If your home does not allow that, a window will do. The principle is consistency, not perfection.
Eugene's Daily Pattern
Eugene Oliynyk has practiced daily since 2018 on every level including 20mm. His standard pattern is simple: water on waking, ten minutes of slow breath, ten to twenty minutes on the board facing east, then breakfast. He treats the board as a transition, not an event. Most days the session is on 10mm. Some days, when the practice calls for it, he uses 20mm for shorter, more focused work.
This pattern has been consistent for years. Its consistency is the point.
If You Cannot Practice at Sunrise
Life rarely respects optimal timing. Shift workers, parents of young children and people with long commutes often cannot find a quiet sunrise. The honest answer is to practice whenever you can do it consistently. Consistency beats timing every time. A nightly 9pm session done every day is worth more than a 6am session done twice a week.
If you must choose between perfect timing and showing up at all, show up.
The Ground Beneath
One of the small joys of sadhu practice is that it brings the foot back into conversation with the world. Most adults in modern life have not stood on bare uneven ground for years. The board does not replicate nature, but it returns sensation, balance and attention to the foot. Practitioners often find that their walking changes, their posture settles, and their relationship with their own ground becomes less abstract.
A Simple Morning Sequence
Drink a glass of water. Open a window or step outside briefly. Set the board down on a stable surface, ideally wood or stone rather than thick carpet which can rock. Stand barefoot. Take ten slow breaths before checking the time. Continue for as long as feels honest, between three and fifteen minutes. Step off. Walk slowly for thirty seconds. Then begin the rest of your day.
That is the whole practice.
Choosing a Board for Morning Use
Morning practice favours a board you can leave in place.

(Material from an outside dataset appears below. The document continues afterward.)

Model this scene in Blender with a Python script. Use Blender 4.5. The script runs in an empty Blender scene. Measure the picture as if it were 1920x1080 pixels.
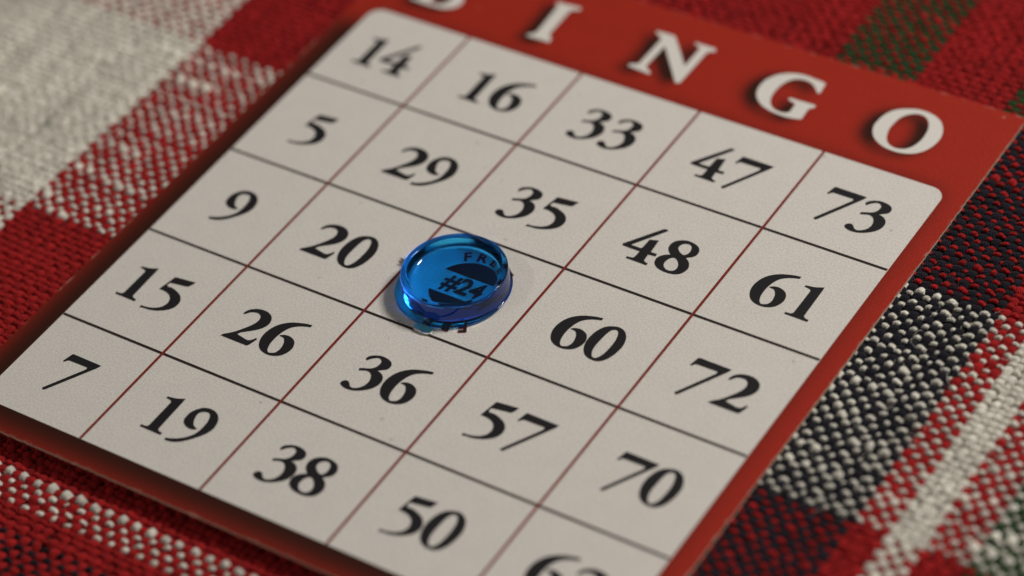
# A bingo card with a translucent blue chip on its free space, lying on a plaid woven cloth.
import bpy, math
import numpy as np
from mathutils import Matrix, Vector

S = 0.02                      # one grid cell of the card is 20 mm wide
scene = bpy.context.scene
col = scene.collection

# ------------------------------------------------------------------ camera
cam_data = bpy.data.cameras.new('camera')
cam = bpy.data.objects.new('camera', cam_data)
col.objects.link(cam)
scene.camera = cam
cam_data.sensor_width = 36.0
cam_data.lens = 99.95
cam_data.clip_start = 0.01
cam_data.clip_end = 20.0
RX = Vector((0.839982, 0.534577, -0.093049))
RY = Vector((0.307736, -0.610564, -0.729733))
RZ = Vector((-0.446911, 0.584328, -0.677371))
CAM = Vector((11.40721, -13.5842, 13.08899)) * S
m = Matrix((RX, -RY, -RZ)).transposed().to_4x4()
m.translation = CAM
cam.matrix_world = m
cam_data.dof.use_dof = True
cam_data.dof.focus_distance = 19.15 * S
cam_data.dof.aperture_fstop = 8.8
cam_data.dof.aperture_blades = 7

# ------------------------------------------------------------------ light
world = bpy.data.worlds.new('World')
scene.world = world
world.use_nodes = True
bg = world.node_tree.nodes['Background']
bg.inputs[0].default_value = (1.0, 0.94, 0.87, 1)
bg.inputs[1].default_value = 0.085

def area_lamp(name, loc, target, size, watts, colour):
    d = bpy.data.lights.new(name, 'AREA')
    d.shape = 'DISK'; d.size = size; d.energy = watts; d.color = colour
    o = bpy.data.objects.new(name, d); col.objects.link(o)
    o.location = loc
    o.rotation_euler = (Vector(target) - Vector(loc)).to_track_quat('-Z', 'Y').to_euler()
    return o
area_lamp('ceiling_lamp', (0.31, 0.29, 0.47), (0.05, -0.05, 0), 0.14, 3.25, (1.0, 0.955, 0.89))
area_lamp('room_lamp', (-0.42, -0.55, 0.72), (0.05, -0.05, 0), 0.035, 0.9, (1.0, 0.95, 0.90))

scene.view_settings.view_transform = 'Standard'
scene.view_settings.look = 'None'
scene.view_settings.gamma = 1.0
scene.view_settings.exposure = 0.0
scene.view_settings.use_curve_mapping = False
scene.render.engine = 'CYCLES'
scene.cycles.use_denoising = True
scene.cycles.max_bounces = 16
scene.cycles.transmission_bounces = 12
scene.cycles.blur_glossy = 0.0
scene.cycles.sample_clamp_indirect = 0.0
scene.cycles.caustics_refractive = True
scene.cycles.caustics_reflective = True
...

If you have the room, leave it out, not in a cupboard. The friction of fetching the board kills more practices than the practice itself ever does. Our balance boards collection includes models that double as quiet design objects so they can live in your room without looking out of place.
If you are choosing between models, the about page explains how each is made, and the full catalogue shows every active design.
One Honest Closing
Sunrise and barefoot are not magic. They are simply the conditions under which the practice tends to take root most easily. If you can give yourself ten minutes of quiet, an east-facing window, and skin-to-board contact, you have most of what the tradition asks. Everything else is decoration.